This spring, Navy Federal teamed up with Forrester Research to better understand the financial habits, behaviors and outlooks of the millennial generation in 2017 – and figure out how financial institutions can help. What we found? Even though millennials think they’re financially on track, their bank accounts tell a different story. Not to mention, many millennials are navigating these murky waters alone, relying heavily on their own research and personal contacts for financial advice.  

Over the next few weeks, we’ll be spotlighting results of our 2017 Military Millennials and Their Money survey, right here on the Navy Federal Blog. In this week’s installment, we’re talking savings strategies – and how you can turn to your financial institution for help.

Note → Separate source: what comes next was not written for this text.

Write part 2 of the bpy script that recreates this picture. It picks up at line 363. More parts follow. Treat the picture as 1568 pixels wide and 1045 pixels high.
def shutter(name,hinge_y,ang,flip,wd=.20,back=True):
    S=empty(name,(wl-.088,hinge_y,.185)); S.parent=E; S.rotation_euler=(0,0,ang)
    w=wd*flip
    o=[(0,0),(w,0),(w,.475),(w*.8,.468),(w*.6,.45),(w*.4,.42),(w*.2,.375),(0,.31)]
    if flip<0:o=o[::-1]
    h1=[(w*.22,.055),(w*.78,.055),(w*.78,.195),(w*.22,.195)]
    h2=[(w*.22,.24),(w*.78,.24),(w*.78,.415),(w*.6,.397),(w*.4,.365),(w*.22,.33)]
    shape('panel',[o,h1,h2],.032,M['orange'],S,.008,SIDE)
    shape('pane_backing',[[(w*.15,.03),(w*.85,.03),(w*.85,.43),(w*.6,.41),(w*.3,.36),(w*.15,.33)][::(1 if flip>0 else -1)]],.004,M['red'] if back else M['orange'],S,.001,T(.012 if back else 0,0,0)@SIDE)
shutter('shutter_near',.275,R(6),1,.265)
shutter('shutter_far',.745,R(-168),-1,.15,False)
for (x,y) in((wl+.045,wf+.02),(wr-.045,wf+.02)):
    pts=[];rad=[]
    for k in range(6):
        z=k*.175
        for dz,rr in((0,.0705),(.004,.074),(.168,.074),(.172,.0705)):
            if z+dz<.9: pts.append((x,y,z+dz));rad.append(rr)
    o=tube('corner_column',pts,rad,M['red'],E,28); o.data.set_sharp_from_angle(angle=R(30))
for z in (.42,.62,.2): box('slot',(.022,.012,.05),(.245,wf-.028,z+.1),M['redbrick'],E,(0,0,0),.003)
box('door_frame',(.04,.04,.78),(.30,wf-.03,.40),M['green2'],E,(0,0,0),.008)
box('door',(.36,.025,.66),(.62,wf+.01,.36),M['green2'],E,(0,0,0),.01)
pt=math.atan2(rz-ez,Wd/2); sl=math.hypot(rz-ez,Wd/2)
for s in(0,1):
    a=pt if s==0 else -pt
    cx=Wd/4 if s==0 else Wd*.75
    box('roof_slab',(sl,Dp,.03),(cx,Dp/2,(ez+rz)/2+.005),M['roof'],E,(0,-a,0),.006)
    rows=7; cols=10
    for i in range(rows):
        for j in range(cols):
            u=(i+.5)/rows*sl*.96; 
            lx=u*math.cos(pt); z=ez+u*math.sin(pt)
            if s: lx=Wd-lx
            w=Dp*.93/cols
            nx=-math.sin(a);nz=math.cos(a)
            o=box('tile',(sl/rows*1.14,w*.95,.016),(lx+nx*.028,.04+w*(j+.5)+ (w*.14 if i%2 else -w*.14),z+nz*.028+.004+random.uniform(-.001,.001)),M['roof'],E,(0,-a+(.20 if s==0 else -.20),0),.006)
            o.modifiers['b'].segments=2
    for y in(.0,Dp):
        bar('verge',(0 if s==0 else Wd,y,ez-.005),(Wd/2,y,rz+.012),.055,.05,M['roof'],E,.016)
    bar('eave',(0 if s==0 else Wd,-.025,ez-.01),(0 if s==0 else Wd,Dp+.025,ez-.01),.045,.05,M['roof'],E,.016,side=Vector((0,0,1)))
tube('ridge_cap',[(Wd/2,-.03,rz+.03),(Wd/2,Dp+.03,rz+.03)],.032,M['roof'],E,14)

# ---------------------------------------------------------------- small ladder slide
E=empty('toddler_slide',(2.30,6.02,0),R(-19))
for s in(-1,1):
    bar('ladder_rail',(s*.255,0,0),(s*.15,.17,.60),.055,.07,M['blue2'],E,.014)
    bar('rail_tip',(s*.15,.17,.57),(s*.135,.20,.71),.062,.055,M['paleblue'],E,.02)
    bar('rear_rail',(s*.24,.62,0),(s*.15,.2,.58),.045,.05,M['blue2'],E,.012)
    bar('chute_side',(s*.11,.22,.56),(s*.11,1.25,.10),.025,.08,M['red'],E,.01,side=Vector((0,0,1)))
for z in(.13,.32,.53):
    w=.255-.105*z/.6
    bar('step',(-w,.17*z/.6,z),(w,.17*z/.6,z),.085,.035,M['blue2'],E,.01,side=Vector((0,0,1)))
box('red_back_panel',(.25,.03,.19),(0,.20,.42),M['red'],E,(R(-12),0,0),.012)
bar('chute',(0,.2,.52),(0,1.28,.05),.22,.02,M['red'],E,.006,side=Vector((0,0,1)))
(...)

You’ve probably heard it from your parents, someone at your on-base Financial Readiness Program, or maybe even a financial advisor. It only takes a little bit to start saving.

And yet, only 26 percent of millennials are turning to their bank or credit union for savings advice.

Setting aside money each month or every paycheck can help you build up your savings easily. But it can seem tough when you’re just starting out. Not sure where or how to begin? Here are some easy ways you can start saving today – whether it’s for a new car, vacation or a rainy day:

Savings plans

Millennials and Their Money shows 9 out of 10 millennials say saving money is a top priority – but an alarming 74 percent feel like they don’t know enough about managing their finances to actually meet their goals. This begs the question: Do millennials know how to start, or even that starting to save might be easier than they think?

Whether you’re building an emergency fund or saving for a few different short- and long-term goals, make a savings plan to simplify saving up.

Start by earmarking a monthly amount to set aside. This could vary depending on your goal – three months’ salary is the recommended amount for an emergency fund, or maybe you’re hoping to build up $1,000 for a vacation during the holiday season. Once you’ve figured out how much you’ll need to make it happen, categorize your goals and begin.

It may help to create a separate account for each when you prioritize your goals. You can easily see how much you’ve saved this way.

Savings accounts make for a great, simple option to set money aside for short- or mid-term goals. Interest rates on these are typically higher than rates on checking accounts, so you’ll get a little boost each month. Not to mention, you can automatically transfer a set amount from your checking to your savings. Out of sight, out of mind can make saving up even easier.


A certificate (sometimes called a share certificate or a certificate of deposit) helps you save over a period of time.

Certificate basics:

  • Start with a minimum deposit
  • Contribute additional funds at certain points
  • Withdraw the funds once the certificate has reached maturity

If you’re saving toward a particular goal, like a vacation or wedding, certificates are a great option. Most offer higher interest rates than savings accounts. This helps you earn more on what you’re putting away. Plus, you usually can’t tap into your certificate without incurring a penalty fee. This helps reduce your risk of spending what you save.

Money Market Savings Accounts 

Money market savings accounts are another great way to help your savings grow. They’re similar to your basic savings accounts, but typically offer a higher APY – which means you can earn more interest on what you’ve deposited. And like most accounts, MMSAs are federally insured up to a certain amount*, making them less risky than investing in securities.

Many MMSAs do require a minimum deposit, so they’re a great next step if:

  • You just sold a big-ticket item and want to deposit the money somewhere it can grow.
  • You received a monetary gift or inheritance and want to keep these funds separate from your everyday accounts.
  • You’re a master of savings, and you’ve accumulated a healthy sum beyond your emergency fund.

*NCUA/FDIC insurance is up to $250,000 per account ownership category.

With 83 percent of millennials going through everyday financial life without an emergency fund, it’s clear the time to turn to financial institutions is now. They make banking and achieving savings goals simple. From basic savings accounts to certificates, MMSAs to automated deposits, banks and credit unions offer easy ways to set aside money and get your savings in ship-shape.